Probability and odds are huge factors in Texas hold ‘em. They are an integral part of determining how we will act at any given stage in any particular hand. The chances of finishing a flush or a straight, the probability of hitting an over card, the percentage of times we’re going to flop a set to match our pocket pair…these are all typical situations we’re bound to face at the felt.   How we react to them demands an understanding of how to calculate poker odds.

Now, if you’re anything like me, you spent the majority of your maths classes thinking about football, belting Jimmy Lace with a ruler, or ogling Ms. Bradshaw’s rack.  If only I’d known back then that paying attention to those advanced probability classes could have helped me learn how to calculate poker odds, I just might have paid attention. 

Nah!

In any event, the fact remains that understanding pot odds and statistics is a key to winning. In online games especially with very few (if any) visual tells, statistical knowledge can become a critical factor when choosing whether to bet, call, or fold.

Pot odds decisions are one of poker’s most elementary, and yet it is invariably an area where new and even some more advanced players continue to make errors and labor under misunderstandings (present company not always excluded).  We’ve all seen players who ignore pot odds, or calculate them incorrectly, and then complain when they miss their draw.  These sorts of players are bound to wind up paying the table.  We don’t want to be those players. 

We’ve already looked at a super simple way for calculating poker pot odds.  But it benefits us to make a more analytical study of how to calculate poker odds.

In Texas Hold ‘Em, we commonly use ‘outs‘ and ‘pot odds’ the most. To those out there who “ain’t good at countin’ much”, you better get good because if playing poker without understanding odds makes it a lot like a crap shoot.

To recap, ‘outs’ are defined as a card in the deck that helps us make our hand.  At this point it’s only simple division. 

The numerator (top number) will be the number of outs we have.
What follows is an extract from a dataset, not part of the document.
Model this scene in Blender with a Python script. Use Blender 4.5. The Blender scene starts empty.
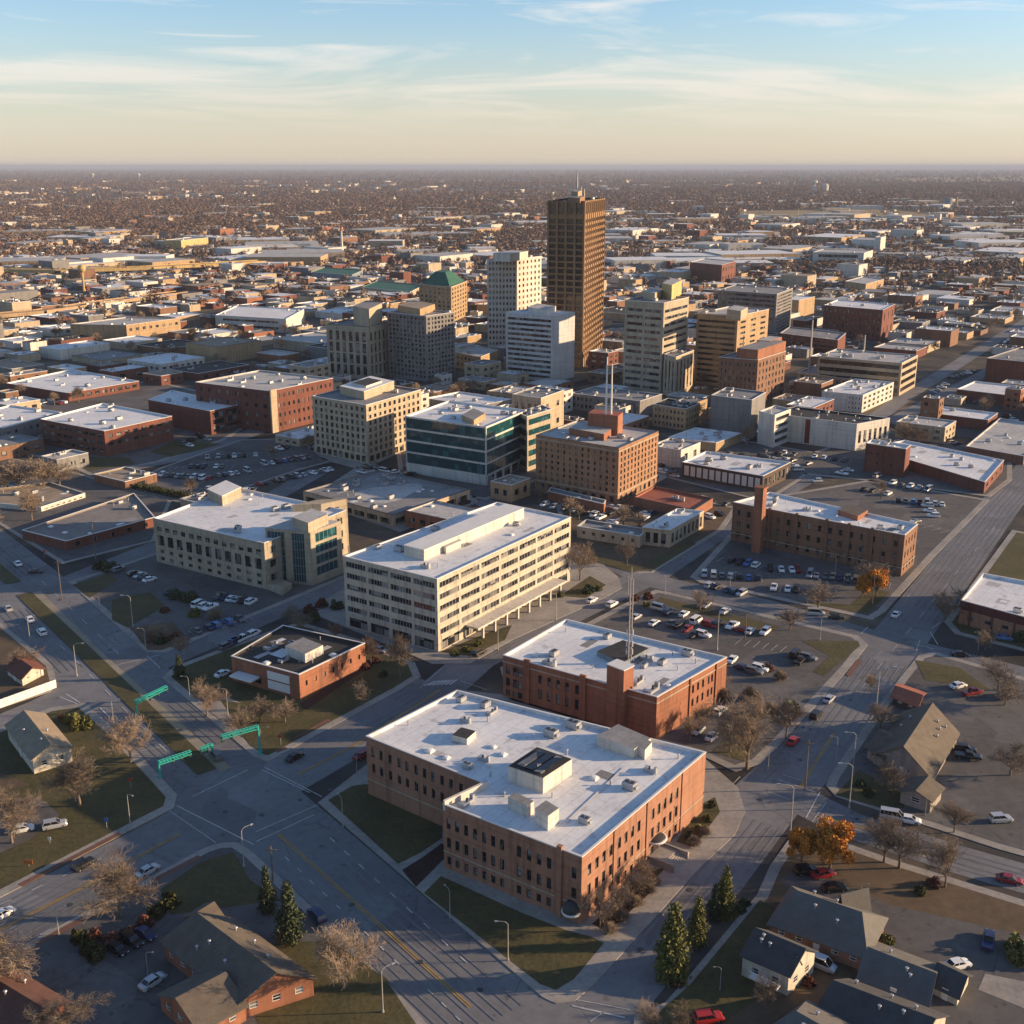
import bpy, math, random
import numpy as np
from mathutils import Vector, Matrix
RND = random.Random(11)
SC = bpy.context.scene
COL = SC.collection
PI = math.pi
# ------------------------------------------------------------------ camera, sky, sun, exposure
FPX = 1150.0; CAMH = 125.0; PITCH = math.atan((512-166)/FPX)
SUN_AZ, SUN_EL = 3.0, 12.0          # degrees: azimuth counted from +X towards +Y
cam = bpy.data.cameras.new('camera'); cam_o = bpy.data.objects.new('camera', cam); COL.objects.link(cam_o)
cam.sensor_width = 36; cam.lens = 36*FPX/1024; cam.clip_start = 1; cam.clip_end = 250000
cam_o.location = (0, 0, CAMH); cam_o.rotation_euler = (PI/2-PITCH, 0, 0)
SC.camera = cam_o
W = bpy.data.worlds.new('World'); SC.world = W; W.use_nodes = True
def build_world():
    nt = W.node_tree; n = nt.nodes; n.clear(); lk = nt.links.new
    out = n.new('ShaderNodeOutputWorld'); bg = n.new('ShaderNodeBackground'); bg.inputs[1].default_value = 0.115
    sky = n.new('ShaderNodeTexSky'); sky.sky_type = 'NISHITA'; sky.sun_disc = False
    sky.sun_elevation = math.radians(SUN_EL); sky.sun_rotation = math.radians(90-SUN_AZ)
    sky.altitude = 200; sky.air_density = 1.0; sky.dust_density = 0.55; sky.ozone_density = 2.5
    tc = n.new('ShaderNodeTexCoord'); sep = n.new('ShaderNodeSeparateXYZ'); lk(tc.outputs['Generated'], sep.inputs[0])
    def M(op, a, b=None, c=None):
        m = n.new('ShaderNodeMath'); m.operation = op
        for i, v in enumerate((a, b, c)):
            if v is None: continue
            if isinstance(v, (int, float)): m.inputs[i].default_value = v
            else: lk(v, m.inputs[i])
        return m.outputs[0]
    # cirrus wisps: noise over directions, stretched sideways
    comb = n.new('ShaderNodeCombineXYZ')
    lk(M('MULTIPLY', M('ADD', sep.outputs[0], M('MULTIPLY', sep.outputs[2], 1.6)), 4.2), comb.inputs[0]); lk(M('MULTIPLY', sep.outputs[1], 4.0), comb.inputs[1]); lk(M('MULTIPLY', sep.outputs[2], 36.0), comb.inputs[2])
    n1 = n.new('ShaderNodeTexNoise'); n1.inputs['Scale'].default_value = 1.0; n1.inputs['Detail'].default_value = 8
    n1.inputs['Roughness'].default_value = 0.6; n1.inputs['Distortion'].default_value = 1.1; lk(comb.outputs[0], n1.inputs['Vector'])
    n2 = n.new('ShaderNodeTexNoise'); n2.inputs['Scale'].default_value = 0.45; n2.inputs['Detail'].default_value = 2; lk(comb.outputs[0], n2.inputs['Vector'])
    s = M('ADD', M('MULTIPLY', n1.outputs[0], 0.66), M('MULTIPLY', n2.outputs[0], 0.40))
    s = M('ADD', s, M('MULTIPLY', sep.outputs[0], 0.09))
    mr = n.new('ShaderNodeMapRange'); mr.inputs[1].default_value = 0.535; mr.inputs[2].default_value = 0.66; lk(s, mr.inputs[0])
    fade = n.new('ShaderNodeMapRange'); fade.inputs[1].default_value = 0.012; fade.inputs[2].default_value = 0.05; lk(sep.outputs[2], fade.inputs[0])
    high = n.new('ShaderNodeMapRange'); high.inputs[1].default_value = 0.18; high.inputs[2].default_value = 0.45; high.inputs[3].default_value = 1; high.inputs[4].default_value = 0.1; lk(sep.outputs[2], high.inputs[0])
    mask = M('MULTIPLY', M('MULTIPLY', M('MULTIPLY', mr.outputs[0], fade.outputs[0]), high.outputs[0]), 0.52)
    tint = n.new('ShaderNodeMix'); tint.data_type = 'RGBA'; tint.blend_type = 'MULTIPLY'; tint.inputs[0].default_value = 1; lk(sky.outputs[0], tint.inputs[6]); tint.inputs[7].default_value = (0.84, 0.86, 0.94, 1)
    mix = n.new('ShaderNodeMix'); mix.data_type = 'RGBA'; lk(mask, mix.inputs[0]); lk(tint.outputs[2], mix.inputs[6])
    mix.inputs[7].default_value = (5.0, 4.5, 4.0, 1)
    veil = n.new('ShaderNodeMapRange'); veil.interpolation_type = 'SMOOTHSTEP'; veil.inputs[1].default_value = 0.13; veil.inputs[2].default_value = -0.01; veil.inputs[3].default_value = 0; veil.inputs[4].default_value = 0.7; lk(sep.outputs[2], veil.inputs[0])
    m3 = n.new('ShaderNodeMix'); m3.data_type = 'RGBA'; lk(veil.outputs[0], m3.inputs[0]); lk(mix.outputs[2], m3.inputs[6]); m3.inputs[7].default_value = (3.5, 2.92, 2.4, 1); mix = m3
    lk(mix.outputs[2], bg.inputs[0]); lk(bg.outputs[0], out.inputs[0])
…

The denominator (bottom number) is the number of cards left in the deck that we haven’t seen (note – when calculating this number, do NOT subtract the cards in other players hands…since we haven’t seen these cards, the laws of probability requires that we include them in the number of cards left in the deck).

The resulting figure of deviding the top number by the bottom will be the percentage chance of making one of those outs. Therefore, the most math we’ll be doing will be dividing small numbers by 50 (pre-flop), 47 (after the flop), or 46 (after the turn)

Pot odds are as easy as computing outs. We compare our outs or our chance of winning to the size of the pot. If our chance of winning is significantly better than the ratio of the pot size to a bet, then we have good pot odds. If it’s lower, then we have bad pot odds.

For example, say we are in a $5/$10 hold em game with Jack-Ten facing one opponent on the turn. We have an outside straight draw with a board of 2-5-9-Q, and only the river card left to make it. Any 8 or any King will finish this straight for us, so we have 8 outs (four 8′s and 4 K’s left in the deck) and 46 unseen cards left. 8/46 is almost the same as a 1 in 6 chance of making it. Our sole opponent bets $10. If we take a $10 bet we stand to win $200. $200/$10 is 20, so we stand to make 20x more if we call. Our chance of hitting our hand, which we calculated as being 1/6, is larger than the bet size to pot ratio of 1/20, so pot odds say that calling in this spot is the right play.

The next step is to use ‘bet odds’ and ‘implied odds’. This is a little tougher, because it involves predicting reactions of other players, which for most of us is an inexact science. With bet odds, we try to factor in how many people are going to call a raise. With implied odds, we’re thinking about reactions for the rest of the hand. One last example on implied odds…

Say it’s another $5/$10 hold em game and we have a four flush on the flop. Our neighbor bets, and everyone else folds. The pot is $50 at this point. First we figure out our chance of hitting our flush on the turn, and it comes out to about 19.1% (about 1 in 5). You have to call this $5 bet versus a $50 pot, so that’s a 10x payout. 1/5 is higher than 1/10, so bet odds are okay, but you must consider that this guy’s going to bet into you on the turn and river also. That’s the $5 plus two more $10 bets. So now you’re facing $25 more till the end of the hand. This increases the favourable odds even further, making a call an absolute no brainer for $5. 

Pot odds can also be used to determine our own betting size.  For example, if we believe our opponent is on a flush draw, it makes sense to bet a sum which does not provide our opponent with the right odds to draw to their monster hand (or at least makes them pay for it if they try and miss). 

It’s worthwhile getting comfortable with the practice of how to calculate poker odds.  When playing online, we can use tools such as poker odds calculators, but in a brick and mortar game, we have no more than our own ability to see us through.  This is one ability well worth cultivating.